Point of View

Reward for bad behavior

October 11, 2011 

— Every parent knows that rewarding a child's bad behavior simply encourages more misbehavior down the road. Unfortunately, U.S. Sens. Kay Hagan, D-N.C., and John McCain, R-Ariz., seem to have forgotten this lesson. At the very moment in which thousands of people have taken to the streets to protest unrestrained corporate greed and malfeasance, the two have introduced a bill that would reward - and encourage - even more bad behavior by U.S.-based multinational corporations.

The likely results: fewer jobs, reduced domestic investment, higher federal deficits and more aggressive abuse of offshore corporate tax havens.

Current U.S. corporate tax law allows multinational corporations to indefinitely defer paying taxes on profits earned by foreign subsidiaries until those profits are brought back home (i.e. "repatriated") to the U.S.-based parent corporation. In practice, the ability of corporations to defer paying taxes on overseas income provides a major incentive for multinational corporations to invest overseas and to engage in aggressive tax-avoidance schemes to divert profits earned here into offshore tax havens.

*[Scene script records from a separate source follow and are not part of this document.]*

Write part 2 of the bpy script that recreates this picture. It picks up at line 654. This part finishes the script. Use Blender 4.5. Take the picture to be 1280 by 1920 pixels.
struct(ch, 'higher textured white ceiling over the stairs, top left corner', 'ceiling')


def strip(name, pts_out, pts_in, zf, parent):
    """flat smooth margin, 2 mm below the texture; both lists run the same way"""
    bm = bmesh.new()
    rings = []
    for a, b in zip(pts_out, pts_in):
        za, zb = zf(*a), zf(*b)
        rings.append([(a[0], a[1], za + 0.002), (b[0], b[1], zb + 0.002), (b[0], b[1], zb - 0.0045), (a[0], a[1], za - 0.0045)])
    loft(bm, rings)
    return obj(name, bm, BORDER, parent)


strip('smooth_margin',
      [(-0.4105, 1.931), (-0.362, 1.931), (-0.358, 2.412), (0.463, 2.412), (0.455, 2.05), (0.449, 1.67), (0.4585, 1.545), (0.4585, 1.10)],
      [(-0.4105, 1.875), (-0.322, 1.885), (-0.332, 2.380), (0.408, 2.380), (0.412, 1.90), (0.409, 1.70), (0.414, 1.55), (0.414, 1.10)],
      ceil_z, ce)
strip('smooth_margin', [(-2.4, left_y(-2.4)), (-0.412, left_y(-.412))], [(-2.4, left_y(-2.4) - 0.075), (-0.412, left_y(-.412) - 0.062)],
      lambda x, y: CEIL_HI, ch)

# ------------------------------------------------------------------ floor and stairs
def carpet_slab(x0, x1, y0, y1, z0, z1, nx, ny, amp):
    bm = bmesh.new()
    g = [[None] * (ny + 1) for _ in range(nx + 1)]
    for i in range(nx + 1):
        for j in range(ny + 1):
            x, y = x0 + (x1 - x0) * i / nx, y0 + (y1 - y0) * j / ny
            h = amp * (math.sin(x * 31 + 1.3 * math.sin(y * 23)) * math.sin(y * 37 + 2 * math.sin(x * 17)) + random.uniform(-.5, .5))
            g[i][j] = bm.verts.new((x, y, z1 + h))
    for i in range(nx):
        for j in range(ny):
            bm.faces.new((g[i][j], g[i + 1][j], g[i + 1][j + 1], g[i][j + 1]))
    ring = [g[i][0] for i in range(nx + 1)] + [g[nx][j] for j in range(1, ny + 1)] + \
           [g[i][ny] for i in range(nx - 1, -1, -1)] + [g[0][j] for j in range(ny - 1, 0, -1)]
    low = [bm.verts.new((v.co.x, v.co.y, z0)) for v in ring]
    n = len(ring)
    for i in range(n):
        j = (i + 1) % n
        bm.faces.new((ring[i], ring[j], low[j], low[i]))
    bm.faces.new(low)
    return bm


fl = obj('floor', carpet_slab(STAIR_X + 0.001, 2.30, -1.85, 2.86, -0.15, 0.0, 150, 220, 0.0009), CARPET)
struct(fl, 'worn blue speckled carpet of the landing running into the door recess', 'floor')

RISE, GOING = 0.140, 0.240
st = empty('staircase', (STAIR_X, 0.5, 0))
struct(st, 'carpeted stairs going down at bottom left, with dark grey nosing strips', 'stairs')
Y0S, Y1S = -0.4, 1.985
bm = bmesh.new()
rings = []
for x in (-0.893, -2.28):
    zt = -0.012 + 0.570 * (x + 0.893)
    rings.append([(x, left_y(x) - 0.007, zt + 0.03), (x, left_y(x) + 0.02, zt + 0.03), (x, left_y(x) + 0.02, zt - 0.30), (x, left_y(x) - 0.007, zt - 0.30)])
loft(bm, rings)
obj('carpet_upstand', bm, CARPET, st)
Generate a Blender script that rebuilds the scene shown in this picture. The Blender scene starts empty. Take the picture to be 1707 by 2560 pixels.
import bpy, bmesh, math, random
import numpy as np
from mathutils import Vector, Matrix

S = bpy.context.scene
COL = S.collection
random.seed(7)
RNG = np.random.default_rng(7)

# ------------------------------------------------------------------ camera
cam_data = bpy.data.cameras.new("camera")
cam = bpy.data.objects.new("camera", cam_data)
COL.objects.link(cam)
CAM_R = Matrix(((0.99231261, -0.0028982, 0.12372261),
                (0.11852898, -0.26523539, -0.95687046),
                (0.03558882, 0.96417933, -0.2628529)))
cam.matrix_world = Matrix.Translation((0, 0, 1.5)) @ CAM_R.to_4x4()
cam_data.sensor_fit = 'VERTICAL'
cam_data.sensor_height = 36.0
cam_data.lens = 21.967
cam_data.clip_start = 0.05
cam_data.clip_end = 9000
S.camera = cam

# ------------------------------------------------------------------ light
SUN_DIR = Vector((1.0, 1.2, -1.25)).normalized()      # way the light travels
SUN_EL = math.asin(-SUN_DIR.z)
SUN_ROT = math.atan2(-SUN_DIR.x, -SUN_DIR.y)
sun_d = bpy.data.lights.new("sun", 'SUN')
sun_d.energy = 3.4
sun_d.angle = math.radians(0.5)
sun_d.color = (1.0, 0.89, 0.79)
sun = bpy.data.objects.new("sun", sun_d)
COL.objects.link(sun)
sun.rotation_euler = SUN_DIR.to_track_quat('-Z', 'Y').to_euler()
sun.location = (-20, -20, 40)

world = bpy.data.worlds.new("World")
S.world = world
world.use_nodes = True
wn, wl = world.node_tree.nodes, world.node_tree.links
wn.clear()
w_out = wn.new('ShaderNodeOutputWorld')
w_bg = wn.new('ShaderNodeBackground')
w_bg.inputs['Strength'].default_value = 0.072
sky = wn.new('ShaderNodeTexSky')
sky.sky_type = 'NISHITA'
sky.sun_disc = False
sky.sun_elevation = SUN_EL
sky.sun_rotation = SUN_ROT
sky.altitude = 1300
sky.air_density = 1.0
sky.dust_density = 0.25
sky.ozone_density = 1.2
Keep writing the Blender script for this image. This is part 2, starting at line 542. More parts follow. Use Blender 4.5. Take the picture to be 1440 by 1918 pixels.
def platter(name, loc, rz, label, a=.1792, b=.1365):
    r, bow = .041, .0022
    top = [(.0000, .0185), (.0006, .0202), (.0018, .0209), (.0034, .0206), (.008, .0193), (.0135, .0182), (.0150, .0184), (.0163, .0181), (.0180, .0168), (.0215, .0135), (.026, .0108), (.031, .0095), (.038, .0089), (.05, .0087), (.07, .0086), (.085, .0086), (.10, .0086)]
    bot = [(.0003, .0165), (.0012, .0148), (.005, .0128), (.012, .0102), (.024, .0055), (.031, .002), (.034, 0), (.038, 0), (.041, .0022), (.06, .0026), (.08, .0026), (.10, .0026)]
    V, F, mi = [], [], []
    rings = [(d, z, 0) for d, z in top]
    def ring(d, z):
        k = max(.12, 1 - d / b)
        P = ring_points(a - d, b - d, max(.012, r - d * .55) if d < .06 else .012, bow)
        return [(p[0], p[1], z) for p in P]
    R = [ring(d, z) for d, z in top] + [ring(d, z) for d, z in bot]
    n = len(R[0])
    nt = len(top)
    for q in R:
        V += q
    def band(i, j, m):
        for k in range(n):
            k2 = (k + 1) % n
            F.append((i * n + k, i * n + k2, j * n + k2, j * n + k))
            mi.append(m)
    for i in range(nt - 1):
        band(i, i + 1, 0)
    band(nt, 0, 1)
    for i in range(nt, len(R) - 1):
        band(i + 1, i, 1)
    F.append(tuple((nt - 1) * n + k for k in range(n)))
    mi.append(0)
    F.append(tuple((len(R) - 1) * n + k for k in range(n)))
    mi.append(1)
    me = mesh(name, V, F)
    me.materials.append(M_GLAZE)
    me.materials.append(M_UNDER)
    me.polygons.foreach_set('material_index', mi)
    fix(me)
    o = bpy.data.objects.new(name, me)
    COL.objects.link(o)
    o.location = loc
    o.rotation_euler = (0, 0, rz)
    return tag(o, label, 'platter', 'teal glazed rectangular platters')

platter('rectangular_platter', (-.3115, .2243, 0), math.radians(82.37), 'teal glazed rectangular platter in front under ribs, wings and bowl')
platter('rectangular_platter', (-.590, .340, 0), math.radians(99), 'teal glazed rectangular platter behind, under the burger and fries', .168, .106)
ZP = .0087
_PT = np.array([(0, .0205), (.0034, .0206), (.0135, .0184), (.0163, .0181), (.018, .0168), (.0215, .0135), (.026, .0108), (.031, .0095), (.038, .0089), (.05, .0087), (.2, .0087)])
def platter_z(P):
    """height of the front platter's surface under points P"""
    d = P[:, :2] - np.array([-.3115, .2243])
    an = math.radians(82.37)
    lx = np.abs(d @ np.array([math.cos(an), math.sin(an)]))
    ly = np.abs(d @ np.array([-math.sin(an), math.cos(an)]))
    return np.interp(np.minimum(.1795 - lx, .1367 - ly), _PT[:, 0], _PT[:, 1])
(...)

Back in 2004, lobbyists for major multinational corporations sought to take advantage of this deferral loophole by selling members of Congress on the idea of a one-time "repatriation" holiday that would allow corporations to bring hundreds of billions of dollars in overseas profits at a reduced corporate tax rate just over 5 percent instead of the normal corporate tax rate of 35 percent. In return, corporations promised to use the repatriated profits to increase domestic investment and create jobs across the country.

Unfortunately, but not surprisingly, the end result was very different from what was promised.

Although corporations did take advantage of the opportunity of a near-amnesty on corporate taxes to repatriate more than $360 billion in profits, independent economic studies have shown that corporations overwhelmingly did not use the repatriated profits to increase investment or hiring. A study by the National Bureau of Economic Research found that almost all repatriated profits were used to finance payouts to corporate shareholders.

With their recently introduced Foreign Earnings Reinvestment Act, Hagan and McCain would resurrect this failed idea in the hopes of reducing the country's stubbornly high unemployment. Hagan and other proponents have argued that the economy is different now than in 2004 and that this time will be different. But with non-financial corporations already sitting on nearly $2 trillion in cash and other liquid assets, there's even less reason to expect that they'll use money from an enormous windfall from overseas profits to invest in creating jobs.

Furthermore, rewarding corporations for repatriating overseas profits would serve to encourage even more offshoring of corporate investment and more abuse of foreign tax havens. Allowing a repatriation holiday for the second time in only seven years demonstrates to multinational corporations that Congress will provide what amounts to a virtual tax amnesty for overseas profits whenever there's an economic downturn. Confident in the belief that another amnesty will surely be forthcoming, corporations would have even more incentive to shift income and profits overseas once the repatriation holiday is over.

That's why even members of Congress who supported the original 2004 tax repatriation holiday stressed the importance of it being a one-time event. That's also why the nonpartisan Congressional Joint Committee on Taxation projects that a corporate repatriation holiday would increase federal deficits by nearly $80 billion over the next 10 years. It also helps to explain why the top 20 corporations participating in the 2004 repatriation, likely in anticipation of another repatriation holiday, have almost doubled the amount of profits held overseas compared to 2003.

Instead of encouraging more overseas investment and more abuse of offshore tax havens, Hagan and other members of Congress should focus on reforming the corporate tax system to remove the incentives for moving income and investments overseas.

Instead of rewarding bad behavior, Congress should encourage good behavior by limiting or eliminating the ability of U.S.-based corporations to indefinitely defer paying taxes on corporate profits held overseas. Taking this step would actually raise revenue and reduce unwanted bias in the corporate tax code in favor of foreign investment. The result would be more domestic investment and more jobs in the United States and in North Carolina.

Let's hope that in the days ahead Hagan and McCain take a look at the Occupy Wall Street movement to see what millions of Americans really think about rewarding corporate misbehavior. If they do, they might just think twice about encouraging even more of it.

Edwin McLenaghan is a public policy analyst at the N.C. Budget and Tax Center.